The writer of the letter complained: "With Town and Gown relations as strained as they are, it shows a complete lack of consideration and common sense to pull the stunt..."
Strained is precisely the word. Before the ice cream vendor incident exploded the fact that Yale and New Haven don't get along too well into the clear, dozens of such "minor incidents" had taken place.
Rash Reporting
Then, on May 13, 1952, a policeman asked two successive ice cream vendors to move from their Elm Street locations, and Yalies objected violently. Undergraduates hurled jeers, pillows, and water bombs at the policeman, and then swarmed out into the street to begin a large-scale riot. Police seemed to have the affair under control, and the mob was dispersing when a fire truck and riot squad made their ill-timed arrival and turned on the mob jets of water and billy clubs. Several officers drew revolvers.
In its editorial columns, the News deplored the "shocking" treatment of the riot by New Haven police: "Police brutalities were a matter of astonishment and outrage to onlookers..." Several students reported they were beaten over the head and legs with billy clubs. Others protested they were booked on charges of which they were completely innocent. However, of the four students arrested, three were eventually fined a total of $125.
The News also regretted the treatment given the matter by a New Haven newspaper: "No written words could have been better contrived to poison town and gown relations than the... Registrar's viciously biased report and editorial ... on the riot ... It is a tragic pity that the staggering community problem posed by City-University relations could only be met by venom and bombast... The present critical situation has been one that called for... understanding, perception, and maturity.

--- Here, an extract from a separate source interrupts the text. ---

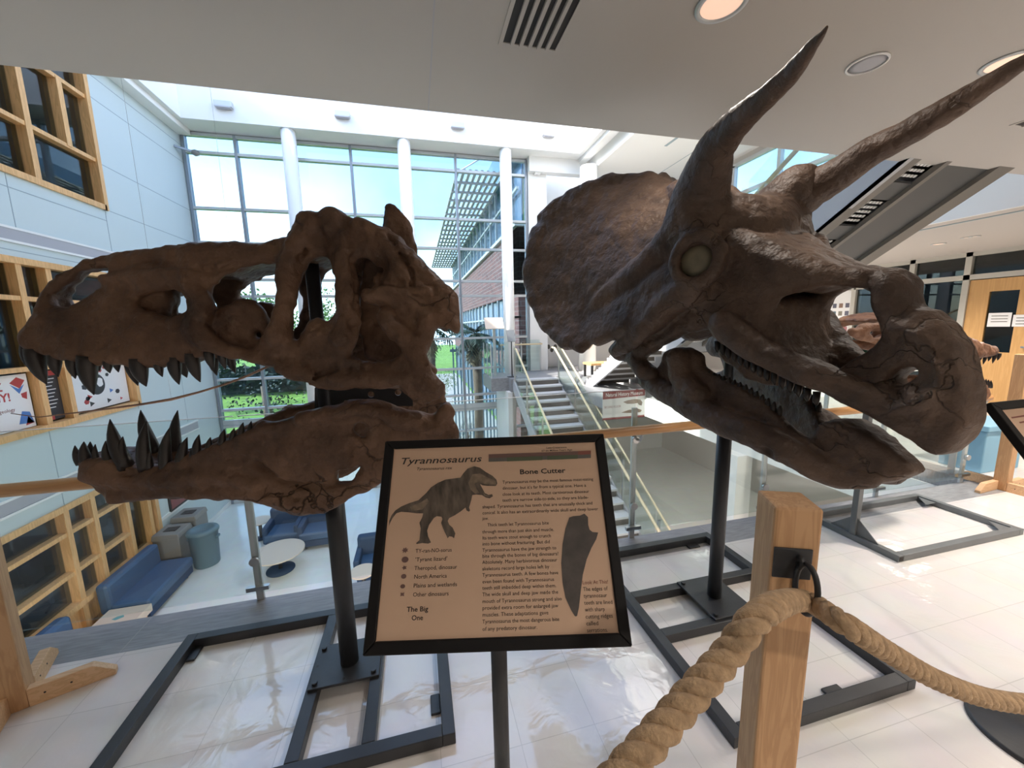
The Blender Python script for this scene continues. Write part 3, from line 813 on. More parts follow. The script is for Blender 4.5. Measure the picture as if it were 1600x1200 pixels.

These qualities were conspicuously lacking on both sides..."
Death in the Old Days
The ice cream riot was the first colossal eruption since the Cornell skirmish of 1947, when students derailed trolley cars, smashed store windows, and roughed up townspeople. But before that, Yale New Haven history is rife with tales of bloody encounters.
According to a News of 1939. "Town and Gown brawls in the sixties would invariably result in a death, and it would be fortunate if the mortality were kept down to one or two participants. Gun-fire and flashing knives typified these scraps... clubs and bricks were strewn far and wide..."
When, in 1864, a student stabbed a New Haven man to death. Yalies gathered firearms of every sort, congregated in two buildings, and dug in for a sizable siege. Furious townspeople rolled three cannon onto the Green, facing the buildings. President Wooley frustrated students not to sheet until fired upon, but then to shoot accurately. However, police managed to quash the oncoming slaughter.
Perhaps the most colossal riot took place in 1919. An army of veterans, marching past Yale en route to Hartford, drew Bronx cheers from Yalies who were watching from their windows on Old Campus. Soon, thousands of students poured out of their dormitories and engaged in hand-to-hand combat with the veterans, nearly demolishing Old Campus. Hours afterwards, strife-riddled ranks of veterans and Yalies went their respective ways, having added another bloody page to the gory history of New Haven's Town-Gown relations.